Some years ago Miss Wald unfolded to me the needs of a sister settlement house in the Bronx, and urged me to assist in organizing an establishment similar to hers. At a meeting at my house, which was attended by Angelo Patri and his wife, Simon Hirsdansky, and Jacob Shufro—all three of the men being now principals of schools in the Bronx—and Bernard Deutsch, and a few others, my wife and I were persuaded by their statements of the great good that a settlement house could do in the Bronx, and we agreed to finance it for a few years. We combined with it a music school under the supervision of David Mannes and Harriet Seymour who had been active in the Third Street Music School Settlement.

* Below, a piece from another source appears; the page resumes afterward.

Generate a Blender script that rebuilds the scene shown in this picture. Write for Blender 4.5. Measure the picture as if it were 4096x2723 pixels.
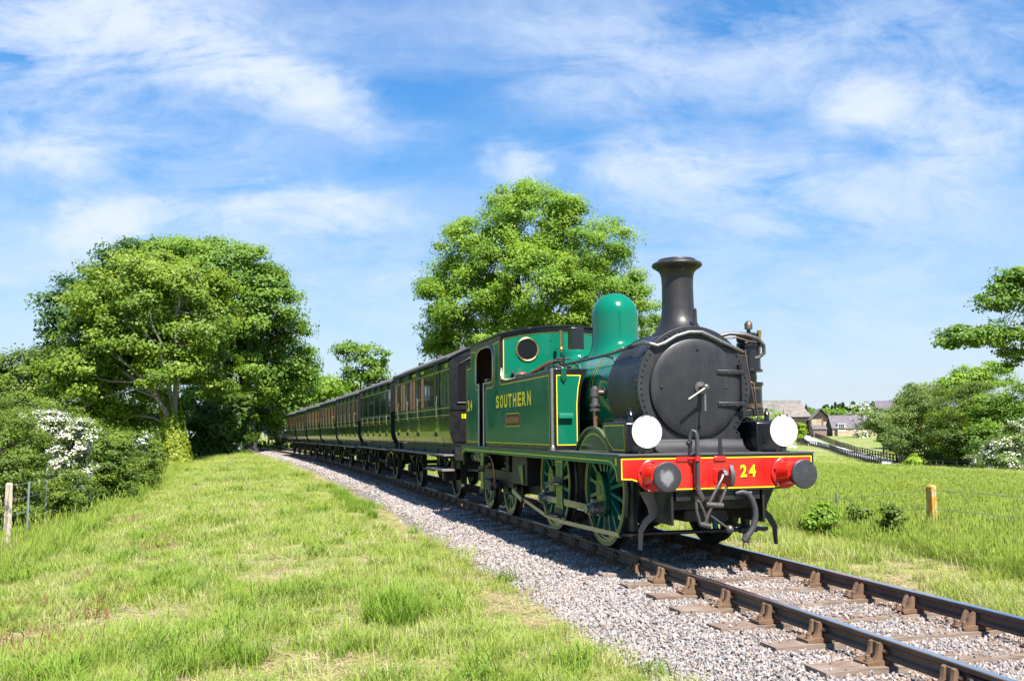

We established it at once at 1,637 Washington Avenue, and, as the people said, “with a golden spoon in its mouth.” The children in the neighbourhood—and there were thousands of them—flocked to it from the very day it was started. There seemed to be an insatiable demand for instruction in music, and it has been a never-ending delight to see the steady strides made by the little orchestra started in the beginning by Mr. Edgar Stowell, up to 1922, when I saw them carry the entire musical programme of the pageant of the joint settlement houses at Hunter College. Several times we have been surprised by having this little orchestra give us a performance at our house, and at other times we have been regaled with the performance of “Alice in Wonderland” by one of the clubs of the Bronx House. When I survey the progress made and the happiness given the scholars of the music schools, and the members of the thirty-odd clubs, I feel that the funds that I have invested in the Bronx House have produced far greater dividends than any of my other investments.